>>

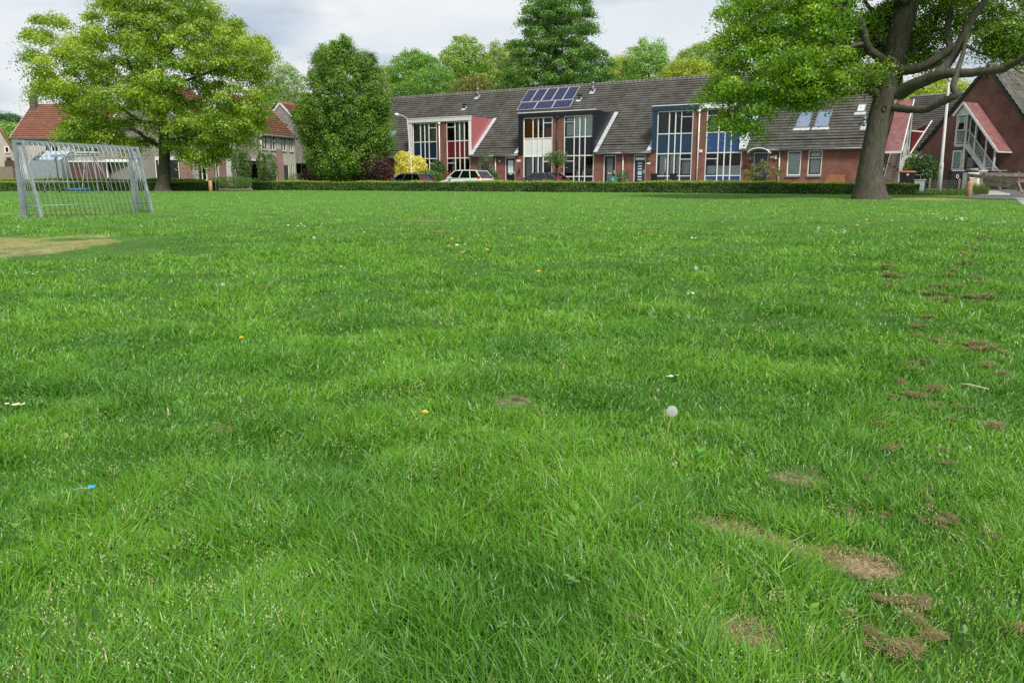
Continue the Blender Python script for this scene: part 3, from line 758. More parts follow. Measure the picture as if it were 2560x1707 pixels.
ca = crown_points([(BT[0]-1+(x-BT[0]+1)*.96, z) for x, z in ZL], 250, 3.4, 3.0, .95, .55, 1.35); kx = ca[:, 0] > at(1010/2.735+1700, 50, BD).x; ca[kx, 1] = np.abs(ca[kx, 1])+.6; ca = ca[~(kx & (RNG.random(len(ca)) < .25))]
cb2 = crown_points(ZT, 260, 4.8, 4.0, .80, .6, 1.4)
cm = crown_points(ZM, 80, 3.2, 2.2, .55, .5, 1.4); cm[:, 1] = np.abs(cm[:, 1])+.9
cc = crown_points(ZC, 24, 1.0, 1.2, .34, .6); cc[:, 1] -= 3.6
ce = crown_points(ZB, 26, 2.0, 1.2, .5, .5); cf = crown_points(ZR, 130, 2.2, 1.5, .40, .6); cf[:, 1] -= 2
C1 = np.concatenate([ca, cb2, cm, cc, ce, cf]); C1[:, 1] += BD-.6
nl_ = len(ca)
Wd.grow(C1, k=.0085, zpen=.3, maxr=.09, step=.5)
Wd.mb.build('trunk', BARK1, root, True, True)
V1, F1, c1_ = leaves(C1[:nl_], 560, .38, .15, .12, .08, (.125, .29, .02), (.30, .48, .03), .9, None, 0, .25)
V2, F2, c2_ = leaves(C1[nl_:], 240, .36, .17, .12, .08, (.10, .22, .02), (.24, .38, .03), .9, None, 0, .22)
npmesh('crown', np.concatenate([V1, V2]), np.concatenate([F1, F2+len(V1)]), LEAF, root, np.concatenate([c1_, c2_]), world=True)
st = q6(1480, 700, -.5); mb = MB(); mb.tube([q6(1440, 700, -.1), st], [.17, .135], 14)
mb.build('branch_stub', BARK1, root, True, True)
mb = MB(); mb.tube([st, st+(st-q6(1440, 700, -.1)).normalized()*.012], [.128, .125], 16); mb.build('cut_face', M('fresh cut wood', (.50, .34, .17), .8, .15, 9), root, False, True)
kn = q6(1400, 742, -.505); mb = MB(); mb.tube([kn+Vector((.09*math.cos(a), -.01+.02*abs(math.cos(a)), .12*math.sin(a))) for a in np.linspace(0, 6.283, 15)], .028, 6, False)
mb.build('bark_knot', BARK1, root, True, True)

# --- dense tree before the left end of the terrace
hb = at(868, 452, 68.5)
tree('hornbeam_tree', 'dense broad conical green tree in front of the grey roofed terrace', G0(hb.x, hb.y), [(0,0,hb.z-.9,.3),(0,0,hb.z+1,.24),(.1,0,hb.z+4,.2),(.05,.1,hb.z+7,.10),(0,0,hb.z+9.6,.02)],
     jag(silhouette([(850,124),(872,120),(900,150),(925,188),(948,232),(960,270),(966,304),(954,340),(968,358),(944,385),(948,425),(915,452),(850,454),(812,452),(802,420),(775,400),(782,366),(752,345),(762,310),(748,292),(772,248),(776,208),(792,178),(798,155),(818,134),(836,128)], 68.5), .5),
     360, 520, 3.1, 2.3, .84, .34, .19, .135, .085, (.085, .205, .018), (.19, .345, .028), None, BARK2, LEAFD, .7, True, .75, 0, .1, .008, .4, rim=70)
# --- tall dark tree rising behind the terrace roof
td = at(1383, 300, 104)
tree('tall_tree', 'tall dark green tree towering behind the solar panels on the roof', G0(td.x, td.y), [(0,0,.6,.55),(0,0,5,.45),(.2,0,12,.33),(.1,0,19,.18),(0,0,25,.04)],
     silhouette([(1330,-6),(1372,-30),(1440,-14),(1478,12),(1470,55),(1488,75),(1470,95),(1500,130),(1522,150),(1528,190),(1540,240),(1230,240),(1252,200),(1262,165),(1292,140),(1272,108),(1310,92),(1308,50)], 104),
     340, 380, 4.6, 3.2, 1.35, .58, .24, .23, .155, (.075, .185, .03), (.16, .32, .05), None, BARK2, LEAFD, .8, False, 0, .15, .3, .013)
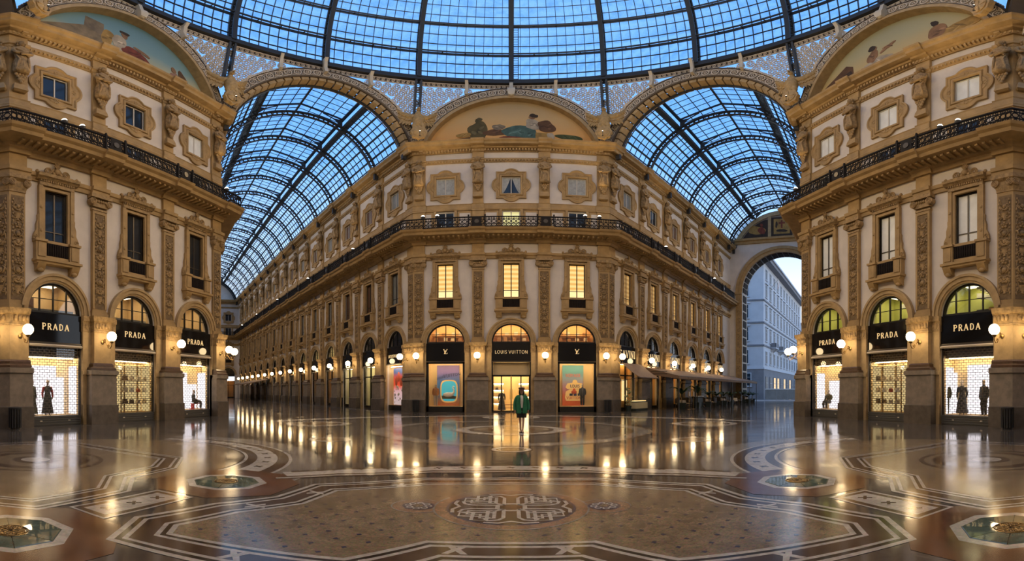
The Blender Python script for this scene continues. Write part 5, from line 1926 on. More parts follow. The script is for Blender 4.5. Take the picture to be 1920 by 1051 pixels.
def mannequin(w, x, out, label, kind, top, bottom=None, rz=0, z=.42, head=True):
    t = thing('mannequin', label, 'mannequin', place(w, x, out, z), w.rotation_euler.z + rz, 'shop window mannequins')
    if kind == 'seated':
        obj('body', SBODY, t)
        obj('head', MHEAD, t, (0, .01, -.47))
        mb = MB().lathe([(.17, .47), (.15, .65), (.19, .86), (.16, .98), (.06, 1.03)], 14, (0, .01, 0), 1.05, .72)
        tubes(mb, [([(s * .17, .02, .95), (s * .245, -.05, .72), (s * .15, -.25, .62)], [.07, .06, .045]) for s in (-1, 1)])
        obj('jacket', mb, t, m=M[top], smooth=60)
        mb = tubes(MB(), [([(s * .09, -.02, .5), (s * .11, -.44, .52), (s * .11, -.46, .12)], [.11, .085, .06]) for s in (-1, 1)])
        obj('trousers', mb, t, m=M[bottom or top], smooth=60)
        return t
    obj('body', MBODY, t)
    if head:
        obj('head', MHEAD, t)
    sl = [([(s * .16, .01, 1.42), (s * .245, .04, 1.15), (s * .245, -.03, .92)], [.075, .062, .045]) for s in (-1, 1)]
    if kind == 'dress':
        mb = MB().lathe([(.32, .12), (.26, .5), (.21, .8), (.175, 1.0), (.14, 1.14), (.175, 1.33), (.14, 1.44), (.06, 1.49)], 22, (0, 0, 0), 1, .75, lambda a, zz: .05 * sin(8 * a) * max(0, 1.0 - zz))
        obj('dress', mb, t, m=M[top], smooth=60)
        obj('sleeves', tubes(MB(), sl), t, m=M[bottom or top], smooth=60)
    else:
        mb = jacket_mb(.12, .86, .215)
        tubes(mb, sl)
        obj('jacket', mb, t, m=M[top], smooth=60)
        mb = tubes(MB(), [([(s * .085, 0, .98), (s * .095, -.02, .5), (s * .09, .01, .08)], [.10, .085, .068]) for s in (-1, 1)])
        obj('trousers', mb, t, m=M[bottom], smooth=60)
    return t


M['charcoal'] = mat('charcoal_cloth', (.035, .035, .032), .8)
M['olive'] = mat('olive_cloth', (.07, .07, .035), .8)
M['redcloth'] = mat('red_cloth', (.45, .03, .02), .7)
M['orangecloth'] = mat('rust_cloth', (.42, .15, .03), .7)
M['greycloth'] = mat('grey_stripe_cloth', (.05, .055, .06), .8)
mannequin(w_left, -WO + app(w_left, -WO, -1.28, .7), .7, 'mannequin in a long olive coat at the edge of the near window, dark-windowed facade', 'dress', 'olive', None, .2)
mannequin(w_left, -WO + app(w_left, -WO, -.43, .65), .65, 'mannequin in a long black dress with a red sleeve in the near window, dark-windowed facade', 'dress', 'charcoal', 'redcloth', -.3)
mannequin(w_left, WO + app(w_left, WO, -.1, .8), .82, 'seated mannequin in dark cloth on a red bench in the arcade-end window, dark-windowed facade', 'seated', 'charcoal', None, .8)
mannequin(w_left, WO + app(w_left, WO, 1.15, .8), .82, 'second seated mannequin in olive cloth on the red bench end, dark-windowed facade', 'seated', 'olive', 'charcoal', -.6)
be = thing('red_bench', 'red bench under the seated mannequins in the arcade-end window', 'bench', place(w_left, WO + app(w_left, WO, .55, .8), .82, .42), w_left.rotation_euler.z)
obj('seat', MB().box(-.8, .8, -.1, .3, .36, .42), be, m=M['redcloth'])
for a in (-.72, .72):
    obj('leg', MB().box(a - .04, a + .04, -.08, .28, 0, .36), be, m=M['redcloth'])
mannequin(w_right, -WO + app(w_right, -WO, .1, .8), .82, 'seated mannequin in an olive coat in the street-end window, pale-blind facade', 'seated', 'olive', 'charcoal', .3)
mannequin(w_right, WO + app(w_right, WO, .93, .6), .6, 'standing mannequin in a dark striped jacket and trousers in the near window, pale-blind facade', 'suit', 'greycloth', 'charcoal', -.1)
mannequin(w_right, WO + app(w_right, WO, -.3, .65), .65, 'mannequin in a long dark coat beside the post in the near window, pale-blind facade', 'dress', 'charcoal', None, .3)
mannequin(w_right, WO + app(w_right, WO, -1.25, .5), .5, 'mannequin in an olive coat at the edge of the near window, pale-blind facade', 'suit', 'olive', 'olive', .4)
mannequin(w_front, -WO - .9, .75, 'mannequin in rust shorts suit in front of the blue swan poster', 'suit', 'orangecloth', 'manne', .4)
mannequin(w_front, WO + .55, .75, 'mannequin in a dark jacket and trousers in front of the coral poster', 'suit', 'greycloth', 'charcoal', -.3)
mannequin(w_front, -.75, .7, 'slim dark dressed mannequin just inside the glazed doors', 'dress', 'charcoal', None, 0, .02)
for k, x in enumerate((-1.3, 1.15)):
    st = thing('handbag_stool', ['amber stool with a bag in the near window, dark-windowed facade', 'pale stool with a dark bag in the near window, pale-blind facade'][k], 'stool', place((w_left, w_right)[k], (-WO + app(w_left, -WO, -1.5, .35), WO + app(w_right, WO, 1.4, .35))[k], .45, .42), 0)
    obj('seat', MB().lathe([(.2, .55), (.22, .6), (.02, .62)], 12), st, m=M['orangecloth'] if k == 0 else M['cream'])
    for q in range(3):
        a = 2 * pi * q / 3
        obj('leg', MB().tube([(.12 * cos(a), .12 * sin(a), .56), (.2 * cos(a), .2 * sin(a), 0)], .018, 6), st, m=M['brass'])
    obj('bag', MB().prism([(-.16, .62), (.16, .62), (.13, .85), (-.13, .85)], -.08, .08), st, m=M['charcoal'] if k else M['orangecloth'])
# shelves of bags in the two middle grilled windows
for w, nm in ((w_left, 'dark-windowed facade'), (w_right, 'pale-blind facade')):
    rnd = random.Random(11)
    sh_ = thing('display_rack', 'gilt shop rack of three glass shelves in the middle window, ' + nm, 'rack', place(w, app(w, 0, 0, .65), .65, .42), w.rotation_euler.z, 'racks in the golden windows')
    for a in (-1.0, 1.0):
        obj('upright', MB().box(a - .025, a + .025, -.02, .03, 0, 2.5), sh_, m=M['brass'])
    obj('hoop', MB().tube([(-1.0, 0, 2.5), (-.9, 0, 2.65), (.9, 0, 2.65), (1.0, 0, 2.5)], .025, 6), sh_, m=M['brass'])
    for k, z in enumerate((.5, 1.15, 1.8)):
        obj('shelf_board', MB().box(-1.0, 1.0, -.2, .2, z, z + .03), sh_, m=M['cream'])
    for k, z in enumerate((.53, 1.18, 1.83)):
        for q in range(4):
            c = rnd.choice(['whiteprint', 'redcloth', 'orangecloth', 'brown', 'cream'])
            nmc = {'whiteprint': 'white', 'redcloth': 'red', 'orangecloth': 'rust', 'brown': 'dark brown', 'cream': 'cream'}[c]
            x = app(w, 0, 0, .65) - .75 + q * .5
            b = thing('handbag', '%s handbag, %s from arcade on %s shelf, golden window, %s' % (nmc, ORD[q if w is w_right else 3 - q], ('lowest', 'middle', 'top')[k], nm), 'bag', place(w, x, .63, .42 + z), w.rotation_euler.z, 'bags in the golden windows')
            s = rnd.uniform(.8, 1.2)
            obj('body', MB().prism([(-.15 * s, 0), (.15 * s, 0), (.12 * s, .22 * s), (-.12 * s, .22 * s)], -.06, .06), b, m=M[c])
            obj('handle', MB().tube([(.07 * cos(a), 0, .22 * s + .1 * sin(a)) for a in [pi * i / 8 for i in range(9)]], .012, 5), b, m=M[c])

# ------------------------------------------------------------------ the dome
DZ, DR = 29.95, 18.4
RSTEP = radians(10.7)
dome = thing('glass_dome', 'great iron and glass dome of blue dusk panes over the octagon', 'dome', (0, 0, DZ), 0, None, 'structure')


def sph(r, th, ph):
    """dome-local point: th above the springing, ph clockwise from +Y"""
    return (r * cos(th) * sin(ph), r * cos(th) * cos(ph), r * sin(th))


SECT = radians(22.5)
NCOL, NROW = 10, 3
rows = []
for k in range(7):
    for j in range(NROW):
        rows.append((RSTEP * (k + j / NROW), RSTEP * (k + (j + 1) / NROW)))


def pane_mb(mb, t0, t1, p0, p1, r=DR + .12, g=.0022):
    a = [sph(r, t0 + .001, p0 + g / cos(t0)), sph(r, t0 + .001, p1 - g / cos(t0)), sph(r, t1 - .001, p1 - g / cos(t1)), sph(r, t1 - .001, p0 + g / cos(t1))]
    b = [sph(r + .02, t0 + .001, p0), sph(r + .02, t0 + .001, p1), sph(r + .02, t1 - .001, p1), sph(r + .02, t1 - .001, p0)]
    return mb.loft([b, a])


rest = MB()
dphi = SECT / NCOL
for ri, (t0, t1) in enumerate(rows):
    pm = None
    for c in range(16 * NCOL):
        ph = (c - 8 * NCOL) * dphi
        if ri < 6 and -25 <= c - 8 * NCOL < 25:
            if pm is None:
                pm = pane_mb(MB(), t0, t1, 0, dphi).mesh('pane', M['pane'])
            obj('pane', pm, dome, rz=-ph)
        else:
            pane_mb(rest, t0, t1, ph, ph + dphi)
o = obj('pane_field', rest, dome, m=M['pane'])
o['kind'] = 'stuff'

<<

Copy all lines from the material that hold "Python".

• _IN RESPONSE_
Continue the Blender Python script for this scene: part 3, from line 758. More parts follow. Measure the picture as if it were 2560x1707 pixels.
The Blender Python script for this scene continues. Write part 5, from line 1926 on. More parts follow. The script is for Blender 4.5. Take the picture to be 1920 by 1051 pixels.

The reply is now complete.